I'm guessing you are talking about the Asrock Z77 Extreme 4? If so, I build with that motherboard just about everyday: Overclocking on the board is full-featured, but not as crazy as more expensive boards. In terms of stability, I don't think I've seen an Extreme 4 fail, I have seen the lower end Pro 4 have memory issues, but the Extreme is quite solid (especially if you update the bios to the most recent, which you can do over the internet from within the UEFI setup without any drives installed).

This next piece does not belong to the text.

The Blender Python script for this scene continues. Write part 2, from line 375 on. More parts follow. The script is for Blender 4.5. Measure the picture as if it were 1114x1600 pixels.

I recommend the Asrock Z77 Extreme 4. I do not have experience with the other boards, but I do have experience with thier branding: the P55 and P67 era Gigabyte boards were failure prone, I don't know if the newer stuff is as bad. I generally avoid MSI like the plague.

Just my thoughts.
 
Yes, the Asrock. I just read the Z77A-GD65 review here on Hard Forum. They certainly liked it. Gave it their Gold Award.
 
Reviews are good for a best case scenario. What single-sample reviews miss out on is the long term reliability factor. Gigabyte boards are always reviewed high, but in my experience, they fail quite frequenty: something you wouldn't learn from a single-sample review.
 
Go gigabyte and up the ante to the z77x-up4th gaining thunderbolt ports
I have the ud3h right now and will swap to the up4 soon once the price of Thunderbolt external raid drive comes down.
 
If you want build quality, nothing beats Gigabyte in that. Many people may think that the E4 is a good motherboard and it actually may be for what features it boasts and how much it costs, on paper. But the E4 is actually a really low-end quality motherboard. It's VRM phase actually heats up quite a bit and isn't recommended for extreme overclocking So it of course leads to it not being that reliable.

Gigabyte on the other hand doesn't cheap out on its components, but it fails in software for using that hardware. They're still using the retro layout of EasyTune and other softwares, which isn't even user friendly, but rather featureless.

The GD65 just as you mentioned about the reviews, is actually overall much better than both of the above.
 
Looks like the MSI Z77A-GD65 does not have the Vcore Offset in the bios. This might affect upper range overclocking
 
All are solid boards, my vote goes Gigabyte. I've never had a problem with their boards.